A holidays are near  but  we  will still have time to choose samples until January 5 or so.

New Public Multiformat Listening Test (Jan 2014)

Reply #304
Great work everyone  I look forward to participating.

Merry Christmas
Scott

New Public Multiformat Listening Test (Jan 2014)

Reply #305
This is what I believe as better version, but with the same conclusion:

New Public Multiformat Listening Test (Jan 2014)

Reply #306
Agenda
Now a discussion about test samples is open. How to choose them, quantity etc. You can submit your own samples as well.
A holidays are near  but  we  will still have time to choose samples until January 5 or so.

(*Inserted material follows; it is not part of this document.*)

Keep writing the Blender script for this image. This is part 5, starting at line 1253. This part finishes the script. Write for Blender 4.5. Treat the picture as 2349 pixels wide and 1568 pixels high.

What length of sample should we target?  I think 30s is a pretty hard upper-limit, but I'd prefer things down around 10-12s.  I personally have a hard time comparing longer samples.

New Public Multiformat Listening Test (Jan 2014)

Reply #307
Yes, I would say no less than 8 seconds and no more than 10-12.

P.S. The first 1-2 seconds are cut. So 10 seconds should be fine.

P.S2: Anyway it's discussable.

New Public Multiformat Listening Test (Jan 2014)

Reply #308
I think the length of 10 seconds would give too much advantage to Opus. The file should be around 120KB, and the header of Vorbis is few kilobytes. Let it 20 or 30 seconds. Testers don't need to hear the entire length of the sample in every ABX sessions, sometimes it's too obvious.

New Public Multiformat Listening Test (Jan 2014)

Reply #309
It's possible to encode a 30 sec sample and then indicate a  trim  to first 10 seconds an additional offset in ABC/HR Java program. Or use any other apllication to cut a decoded .wav

New Public Multiformat Listening Test (Jan 2014)

Reply #310
During the previous public test a large list of samples was made. 
Then 20 samples were randomly picked.

Everybody is welcome to submit samples in Samples for a new multiformat public test, an upload thread


Also a few items to talk about:
Quantity of samples.
Sample duration
What portions of a new samples and of a killer samples to include.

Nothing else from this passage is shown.